Meditations from the Classics

Singing the Blues
Aristophanes, Knights

aristophanes

Aristophanes

(Greek comedy, 424 BC)
Acts 16:22-30

Demos, an elderly Athenian master, enraged by the gossip of a new slave he had recently purchased, turned his wrath on two veteran slaves, Nicias and Demosthenes. He beat them furiously. The new slave in the house, Cleon, had gained favor with the boss and told him a bunch of lies about the old-timers. Listen to them gripe and whine as they run from their most recent beating by the master:

Demosthenes:

“Ouch! How I hurt! …Oh, Lord! Goodness me!
That Cleon our master lately bought…
Confound him anyway, and all his tricks!
For, since the day he got into this house,
There’s been a perfect itch of beatings here…
How do you feel, my boy?”

Nicias:

“No worse than you, I’m sure.”

Demosthenes:

Let’s sing a sob duet to Olympus’s tune.”

 Both:

“Boohoo, boohoo, boohoo.”
(μυμῦ μυμῦ μυμῦ μυμῦ μυμῦ μυμῦ.)
http://www.perseus.tufts.edu/hopper/text?doc=Perseus:text:1999.01.0033

 Poor fellows. Two Athenian slaves who had it bad. The best they could summon within them was to break down and sob in perfect harmony with their pain.
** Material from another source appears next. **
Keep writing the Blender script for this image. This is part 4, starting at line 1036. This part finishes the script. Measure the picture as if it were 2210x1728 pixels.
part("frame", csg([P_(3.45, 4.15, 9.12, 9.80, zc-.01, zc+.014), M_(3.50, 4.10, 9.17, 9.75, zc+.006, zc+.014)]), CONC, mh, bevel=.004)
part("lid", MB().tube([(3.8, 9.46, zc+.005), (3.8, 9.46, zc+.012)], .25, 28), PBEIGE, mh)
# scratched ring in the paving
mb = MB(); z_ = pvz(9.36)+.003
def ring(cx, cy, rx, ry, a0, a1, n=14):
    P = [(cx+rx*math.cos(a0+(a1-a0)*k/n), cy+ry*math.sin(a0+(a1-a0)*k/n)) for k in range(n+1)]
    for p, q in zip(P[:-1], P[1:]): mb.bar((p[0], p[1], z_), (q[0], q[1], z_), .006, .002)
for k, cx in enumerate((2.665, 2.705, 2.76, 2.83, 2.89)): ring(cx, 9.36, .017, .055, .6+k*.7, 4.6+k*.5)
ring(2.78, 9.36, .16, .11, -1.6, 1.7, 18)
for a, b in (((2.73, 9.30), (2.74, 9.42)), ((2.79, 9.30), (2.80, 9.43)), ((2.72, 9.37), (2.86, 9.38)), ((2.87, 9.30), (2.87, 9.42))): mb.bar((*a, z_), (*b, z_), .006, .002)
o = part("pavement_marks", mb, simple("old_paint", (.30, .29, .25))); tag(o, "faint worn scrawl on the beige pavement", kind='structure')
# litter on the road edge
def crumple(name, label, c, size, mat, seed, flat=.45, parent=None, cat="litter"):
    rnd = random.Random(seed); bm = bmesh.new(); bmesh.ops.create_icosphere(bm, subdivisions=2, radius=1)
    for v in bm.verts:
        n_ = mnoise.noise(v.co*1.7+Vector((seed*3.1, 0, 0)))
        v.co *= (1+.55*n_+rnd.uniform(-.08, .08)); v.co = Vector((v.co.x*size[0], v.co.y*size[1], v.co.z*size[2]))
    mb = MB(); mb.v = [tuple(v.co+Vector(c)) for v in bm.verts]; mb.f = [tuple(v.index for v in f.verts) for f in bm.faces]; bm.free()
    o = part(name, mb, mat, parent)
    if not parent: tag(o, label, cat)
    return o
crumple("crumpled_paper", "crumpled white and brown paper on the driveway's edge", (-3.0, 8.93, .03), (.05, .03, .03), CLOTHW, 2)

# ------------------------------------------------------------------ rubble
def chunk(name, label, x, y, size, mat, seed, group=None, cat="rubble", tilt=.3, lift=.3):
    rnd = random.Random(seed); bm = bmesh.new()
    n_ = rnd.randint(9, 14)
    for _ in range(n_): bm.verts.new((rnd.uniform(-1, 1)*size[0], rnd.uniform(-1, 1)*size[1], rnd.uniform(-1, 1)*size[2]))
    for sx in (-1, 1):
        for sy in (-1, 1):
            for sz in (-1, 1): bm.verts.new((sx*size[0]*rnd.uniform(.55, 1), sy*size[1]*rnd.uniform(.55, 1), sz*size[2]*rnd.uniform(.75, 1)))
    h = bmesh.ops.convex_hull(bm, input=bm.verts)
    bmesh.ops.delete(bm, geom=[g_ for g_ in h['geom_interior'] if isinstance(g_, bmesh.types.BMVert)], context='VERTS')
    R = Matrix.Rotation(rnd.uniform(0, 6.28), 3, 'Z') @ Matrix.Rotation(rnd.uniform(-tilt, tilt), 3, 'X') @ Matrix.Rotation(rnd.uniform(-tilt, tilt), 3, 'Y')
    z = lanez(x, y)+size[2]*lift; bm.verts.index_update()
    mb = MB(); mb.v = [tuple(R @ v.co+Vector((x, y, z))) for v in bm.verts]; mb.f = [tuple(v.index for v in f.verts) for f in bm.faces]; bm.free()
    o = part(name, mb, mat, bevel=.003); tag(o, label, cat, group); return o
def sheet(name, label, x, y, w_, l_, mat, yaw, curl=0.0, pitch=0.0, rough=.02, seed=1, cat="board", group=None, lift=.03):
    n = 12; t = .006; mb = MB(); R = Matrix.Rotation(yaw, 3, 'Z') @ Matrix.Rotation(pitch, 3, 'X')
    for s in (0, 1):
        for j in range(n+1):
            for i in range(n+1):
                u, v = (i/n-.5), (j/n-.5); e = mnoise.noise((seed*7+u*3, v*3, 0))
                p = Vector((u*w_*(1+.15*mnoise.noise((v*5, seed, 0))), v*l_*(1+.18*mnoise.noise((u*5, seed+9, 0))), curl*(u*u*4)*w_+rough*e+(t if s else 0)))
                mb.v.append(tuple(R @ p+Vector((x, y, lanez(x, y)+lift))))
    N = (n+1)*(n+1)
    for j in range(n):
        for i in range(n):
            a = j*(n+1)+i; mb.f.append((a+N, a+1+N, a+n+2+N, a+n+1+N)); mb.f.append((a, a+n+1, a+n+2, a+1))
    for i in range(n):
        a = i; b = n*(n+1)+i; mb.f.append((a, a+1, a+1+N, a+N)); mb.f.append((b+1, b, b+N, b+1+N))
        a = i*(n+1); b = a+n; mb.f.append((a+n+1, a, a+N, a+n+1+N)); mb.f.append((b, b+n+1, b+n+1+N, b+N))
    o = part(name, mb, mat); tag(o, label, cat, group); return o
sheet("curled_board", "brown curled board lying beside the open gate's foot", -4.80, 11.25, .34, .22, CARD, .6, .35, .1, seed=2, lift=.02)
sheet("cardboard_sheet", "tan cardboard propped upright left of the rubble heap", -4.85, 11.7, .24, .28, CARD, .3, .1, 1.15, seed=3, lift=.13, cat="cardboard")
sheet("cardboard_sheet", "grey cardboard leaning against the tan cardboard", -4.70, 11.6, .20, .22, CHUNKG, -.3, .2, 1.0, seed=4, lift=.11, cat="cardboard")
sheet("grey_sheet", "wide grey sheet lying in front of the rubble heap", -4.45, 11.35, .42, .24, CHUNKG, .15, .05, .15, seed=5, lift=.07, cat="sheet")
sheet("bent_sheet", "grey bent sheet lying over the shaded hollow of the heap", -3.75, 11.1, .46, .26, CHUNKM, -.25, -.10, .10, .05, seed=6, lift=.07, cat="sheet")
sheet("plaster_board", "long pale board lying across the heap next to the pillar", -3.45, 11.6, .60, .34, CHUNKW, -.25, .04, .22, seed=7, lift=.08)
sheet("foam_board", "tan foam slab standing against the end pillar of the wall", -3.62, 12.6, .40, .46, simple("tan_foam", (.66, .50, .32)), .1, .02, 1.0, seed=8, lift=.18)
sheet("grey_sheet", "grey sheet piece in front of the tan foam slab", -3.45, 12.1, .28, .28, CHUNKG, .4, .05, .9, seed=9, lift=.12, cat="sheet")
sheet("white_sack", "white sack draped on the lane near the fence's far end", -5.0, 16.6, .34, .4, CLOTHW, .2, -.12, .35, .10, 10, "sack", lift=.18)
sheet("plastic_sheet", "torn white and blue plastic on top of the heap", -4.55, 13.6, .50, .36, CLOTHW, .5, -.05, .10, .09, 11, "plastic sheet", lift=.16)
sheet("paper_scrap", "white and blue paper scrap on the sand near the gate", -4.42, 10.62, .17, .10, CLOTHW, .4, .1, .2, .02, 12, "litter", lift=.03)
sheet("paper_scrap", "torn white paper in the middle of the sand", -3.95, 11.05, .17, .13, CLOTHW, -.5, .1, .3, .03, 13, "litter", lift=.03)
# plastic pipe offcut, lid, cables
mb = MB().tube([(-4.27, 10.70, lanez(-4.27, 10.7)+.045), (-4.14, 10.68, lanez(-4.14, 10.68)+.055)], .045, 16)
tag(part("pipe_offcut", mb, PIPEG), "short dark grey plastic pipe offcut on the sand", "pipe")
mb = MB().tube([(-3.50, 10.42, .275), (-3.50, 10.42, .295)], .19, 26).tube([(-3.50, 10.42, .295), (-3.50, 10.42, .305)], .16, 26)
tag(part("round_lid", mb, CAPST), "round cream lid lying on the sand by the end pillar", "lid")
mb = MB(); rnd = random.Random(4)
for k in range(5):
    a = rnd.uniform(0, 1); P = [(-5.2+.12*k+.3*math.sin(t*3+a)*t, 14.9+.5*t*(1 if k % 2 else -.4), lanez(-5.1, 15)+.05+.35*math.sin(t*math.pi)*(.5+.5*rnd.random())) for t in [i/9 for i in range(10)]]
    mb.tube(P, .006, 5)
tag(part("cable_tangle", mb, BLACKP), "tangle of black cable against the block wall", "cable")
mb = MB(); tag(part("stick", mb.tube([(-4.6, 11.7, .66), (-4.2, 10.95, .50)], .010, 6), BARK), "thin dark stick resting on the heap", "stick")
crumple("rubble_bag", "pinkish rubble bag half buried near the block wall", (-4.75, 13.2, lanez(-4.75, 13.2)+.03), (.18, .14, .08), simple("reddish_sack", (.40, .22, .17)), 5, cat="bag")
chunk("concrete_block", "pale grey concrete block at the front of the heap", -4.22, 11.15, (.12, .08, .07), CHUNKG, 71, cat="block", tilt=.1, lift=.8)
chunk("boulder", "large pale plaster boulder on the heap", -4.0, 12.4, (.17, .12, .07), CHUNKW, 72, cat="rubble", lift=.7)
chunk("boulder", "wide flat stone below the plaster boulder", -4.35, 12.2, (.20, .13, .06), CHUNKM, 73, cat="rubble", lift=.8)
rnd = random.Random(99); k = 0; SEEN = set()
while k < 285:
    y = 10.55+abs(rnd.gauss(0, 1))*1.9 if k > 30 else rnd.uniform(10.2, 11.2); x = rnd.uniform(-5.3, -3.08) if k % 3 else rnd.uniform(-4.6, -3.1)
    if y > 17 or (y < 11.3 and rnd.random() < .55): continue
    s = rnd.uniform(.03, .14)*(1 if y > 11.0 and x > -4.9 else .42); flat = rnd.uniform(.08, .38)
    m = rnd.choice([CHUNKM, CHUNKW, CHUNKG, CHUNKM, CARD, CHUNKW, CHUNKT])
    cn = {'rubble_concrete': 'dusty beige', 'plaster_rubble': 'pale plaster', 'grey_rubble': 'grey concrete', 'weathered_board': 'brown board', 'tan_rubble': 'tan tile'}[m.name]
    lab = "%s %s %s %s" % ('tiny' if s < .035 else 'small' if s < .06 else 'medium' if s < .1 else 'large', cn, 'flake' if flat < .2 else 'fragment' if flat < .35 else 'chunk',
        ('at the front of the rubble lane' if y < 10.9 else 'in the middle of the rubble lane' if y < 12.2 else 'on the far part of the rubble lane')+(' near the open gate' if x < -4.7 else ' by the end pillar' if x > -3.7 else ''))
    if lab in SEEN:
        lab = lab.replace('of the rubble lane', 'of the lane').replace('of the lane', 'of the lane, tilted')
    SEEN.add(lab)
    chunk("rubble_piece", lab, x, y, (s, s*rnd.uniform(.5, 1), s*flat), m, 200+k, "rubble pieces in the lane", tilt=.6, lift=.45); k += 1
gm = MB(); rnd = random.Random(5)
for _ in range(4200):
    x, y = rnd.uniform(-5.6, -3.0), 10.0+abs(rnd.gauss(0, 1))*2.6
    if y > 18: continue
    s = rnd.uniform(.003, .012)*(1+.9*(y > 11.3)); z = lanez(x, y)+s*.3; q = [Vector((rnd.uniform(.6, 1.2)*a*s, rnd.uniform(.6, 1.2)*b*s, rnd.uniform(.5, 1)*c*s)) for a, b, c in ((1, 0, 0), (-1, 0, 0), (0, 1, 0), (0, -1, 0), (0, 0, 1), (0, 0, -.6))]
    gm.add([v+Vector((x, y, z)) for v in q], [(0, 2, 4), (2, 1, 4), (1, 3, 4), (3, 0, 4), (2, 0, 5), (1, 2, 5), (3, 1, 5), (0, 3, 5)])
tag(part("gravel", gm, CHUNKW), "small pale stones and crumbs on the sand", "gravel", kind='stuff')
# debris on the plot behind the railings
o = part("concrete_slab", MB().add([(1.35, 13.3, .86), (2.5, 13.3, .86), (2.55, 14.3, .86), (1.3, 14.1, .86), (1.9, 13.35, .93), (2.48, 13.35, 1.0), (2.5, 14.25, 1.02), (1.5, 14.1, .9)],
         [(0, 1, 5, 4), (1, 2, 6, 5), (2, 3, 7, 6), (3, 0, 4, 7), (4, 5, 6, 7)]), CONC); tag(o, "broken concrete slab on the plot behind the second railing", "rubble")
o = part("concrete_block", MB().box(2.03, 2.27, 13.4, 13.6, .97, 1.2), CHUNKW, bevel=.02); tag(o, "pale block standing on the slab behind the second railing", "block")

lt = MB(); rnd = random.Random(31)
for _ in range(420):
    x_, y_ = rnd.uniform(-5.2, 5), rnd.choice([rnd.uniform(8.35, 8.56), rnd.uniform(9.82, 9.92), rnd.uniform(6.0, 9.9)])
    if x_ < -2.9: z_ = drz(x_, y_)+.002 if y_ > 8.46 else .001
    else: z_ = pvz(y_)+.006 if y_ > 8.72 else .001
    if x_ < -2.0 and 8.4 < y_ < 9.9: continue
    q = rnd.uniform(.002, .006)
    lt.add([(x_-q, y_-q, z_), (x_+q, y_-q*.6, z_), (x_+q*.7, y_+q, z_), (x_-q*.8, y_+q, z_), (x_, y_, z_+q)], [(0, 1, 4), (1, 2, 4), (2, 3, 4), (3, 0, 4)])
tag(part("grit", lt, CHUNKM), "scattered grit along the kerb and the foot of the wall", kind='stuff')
They remind me of two other men, slaves to a higher master as well, who likewise were rudely and improperly beaten. They too sang their pain away. But when Paul and Silas sang, it was a joyful duet about the majesty of God. Listen in—

     “And the multitude rose up together against them: and the magistrates rent off their clothes, and commanded to beat them. 23And when they had laid many stripes upon them, they cast them into prison, charging the jailor to keep them safely: 24Who, having received such a charge, thrust them into the inner prison, and made their feet fast in the stocks. But about midnight Paul and Silas were praying and singing hymns of praise to God…”(Acts 16:25).

What’s the name of your tune? “Sobbing the Blues” or “Praising the Lord.”